YOUR INSTRUCTIONS.
Would you print the material exactly, starting at its first line and ending at the line holding "SC.render.resolution_x = 1024;"?

— Begin RECORDS TO PROCESS —

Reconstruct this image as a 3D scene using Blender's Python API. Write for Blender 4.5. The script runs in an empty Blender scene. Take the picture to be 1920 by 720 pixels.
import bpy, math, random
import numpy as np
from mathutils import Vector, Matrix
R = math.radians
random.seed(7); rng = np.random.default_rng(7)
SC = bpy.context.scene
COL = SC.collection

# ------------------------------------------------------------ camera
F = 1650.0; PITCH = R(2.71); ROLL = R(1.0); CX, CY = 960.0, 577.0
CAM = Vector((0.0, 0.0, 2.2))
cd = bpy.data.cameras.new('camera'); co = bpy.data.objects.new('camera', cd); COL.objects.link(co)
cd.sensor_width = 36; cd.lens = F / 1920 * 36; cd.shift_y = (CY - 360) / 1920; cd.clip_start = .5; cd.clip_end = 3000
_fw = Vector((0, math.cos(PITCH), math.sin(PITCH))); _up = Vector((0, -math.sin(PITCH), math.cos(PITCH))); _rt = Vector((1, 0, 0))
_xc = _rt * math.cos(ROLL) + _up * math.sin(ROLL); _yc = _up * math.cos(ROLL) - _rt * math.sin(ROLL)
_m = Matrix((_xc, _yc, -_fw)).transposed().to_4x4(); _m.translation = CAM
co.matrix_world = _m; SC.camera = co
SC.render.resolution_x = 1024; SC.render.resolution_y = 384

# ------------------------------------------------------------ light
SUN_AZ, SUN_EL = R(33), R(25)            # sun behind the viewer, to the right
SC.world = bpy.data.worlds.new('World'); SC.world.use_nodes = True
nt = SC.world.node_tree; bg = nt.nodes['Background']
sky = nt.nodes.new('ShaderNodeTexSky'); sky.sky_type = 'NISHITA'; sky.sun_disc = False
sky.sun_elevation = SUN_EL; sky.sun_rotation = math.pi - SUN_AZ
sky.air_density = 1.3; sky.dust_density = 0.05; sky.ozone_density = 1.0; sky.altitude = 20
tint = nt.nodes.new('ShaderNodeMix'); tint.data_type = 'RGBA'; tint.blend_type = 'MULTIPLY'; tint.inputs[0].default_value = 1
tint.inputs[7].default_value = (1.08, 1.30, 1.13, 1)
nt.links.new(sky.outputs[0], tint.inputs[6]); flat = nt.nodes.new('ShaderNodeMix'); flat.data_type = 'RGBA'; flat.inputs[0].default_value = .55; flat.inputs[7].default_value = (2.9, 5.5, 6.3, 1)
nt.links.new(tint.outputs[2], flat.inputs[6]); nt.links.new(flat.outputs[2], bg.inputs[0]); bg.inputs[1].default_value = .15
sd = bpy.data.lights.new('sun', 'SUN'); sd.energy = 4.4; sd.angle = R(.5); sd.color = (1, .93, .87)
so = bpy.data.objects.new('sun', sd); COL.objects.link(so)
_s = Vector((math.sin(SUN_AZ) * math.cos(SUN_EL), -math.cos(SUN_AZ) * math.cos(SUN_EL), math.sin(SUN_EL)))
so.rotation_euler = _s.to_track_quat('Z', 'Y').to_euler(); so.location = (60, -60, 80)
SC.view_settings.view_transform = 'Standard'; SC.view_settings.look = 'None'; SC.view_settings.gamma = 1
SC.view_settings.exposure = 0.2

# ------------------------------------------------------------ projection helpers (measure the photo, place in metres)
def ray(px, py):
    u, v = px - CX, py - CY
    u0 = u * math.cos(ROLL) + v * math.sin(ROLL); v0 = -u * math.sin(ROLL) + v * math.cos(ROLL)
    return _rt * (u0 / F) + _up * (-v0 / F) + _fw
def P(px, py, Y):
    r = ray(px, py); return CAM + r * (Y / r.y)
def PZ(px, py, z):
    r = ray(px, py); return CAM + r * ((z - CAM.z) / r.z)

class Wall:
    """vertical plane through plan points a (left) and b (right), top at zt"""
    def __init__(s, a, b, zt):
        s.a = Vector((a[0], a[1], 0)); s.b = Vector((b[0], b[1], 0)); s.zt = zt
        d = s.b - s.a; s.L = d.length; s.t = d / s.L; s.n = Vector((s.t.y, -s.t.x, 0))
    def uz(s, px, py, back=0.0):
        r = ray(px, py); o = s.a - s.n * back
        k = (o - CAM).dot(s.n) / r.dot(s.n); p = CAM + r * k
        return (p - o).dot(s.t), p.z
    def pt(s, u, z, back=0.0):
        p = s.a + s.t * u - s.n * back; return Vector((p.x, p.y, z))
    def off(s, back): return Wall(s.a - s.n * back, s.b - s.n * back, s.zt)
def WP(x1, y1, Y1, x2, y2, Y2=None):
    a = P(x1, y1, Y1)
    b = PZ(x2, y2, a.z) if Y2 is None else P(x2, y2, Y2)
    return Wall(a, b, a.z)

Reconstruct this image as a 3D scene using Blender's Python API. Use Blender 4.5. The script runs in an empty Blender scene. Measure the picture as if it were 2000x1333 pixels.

— End RECORDS TO PROCESS —

TASK OUTPUT.
Reconstruct this image as a 3D scene using Blender's Python API. Write for Blender 4.5. The script runs in an empty Blender scene. Take the picture to be 1920 by 720 pixels.
import bpy, math, random
import numpy as np
from mathutils import Vector, Matrix
R = math.radians
random.seed(7); rng = np.random.default_rng(7)
SC = bpy.context.scene
COL = SC.collection

# ------------------------------------------------------------ camera
F = 1650.0; PITCH = R(2.71); ROLL = R(1.0); CX, CY = 960.0, 577.0
CAM = Vector((0.0, 0.0, 2.2))
cd = bpy.data.cameras.new('camera'); co = bpy.data.objects.new('camera', cd); COL.objects.link(co)
cd.sensor_width = 36; cd.lens = F / 1920 * 36; cd.shift_y = (CY - 360) / 1920; cd.clip_start = .5; cd.clip_end = 3000
_fw = Vector((0, math.cos(PITCH), math.sin(PITCH))); _up = Vector((0, -math.sin(PITCH), math.cos(PITCH))); _rt = Vector((1, 0, 0))
_xc = _rt * math.cos(ROLL) + _up * math.sin(ROLL); _yc = _up * math.cos(ROLL) - _rt * math.sin(ROLL)
_m = Matrix((_xc, _yc, -_fw)).transposed().to_4x4(); _m.translation = CAM
co.matrix_world = _m; SC.camera = co
SC.render.resolution_x = 1024; SC.render.resolution_y = 384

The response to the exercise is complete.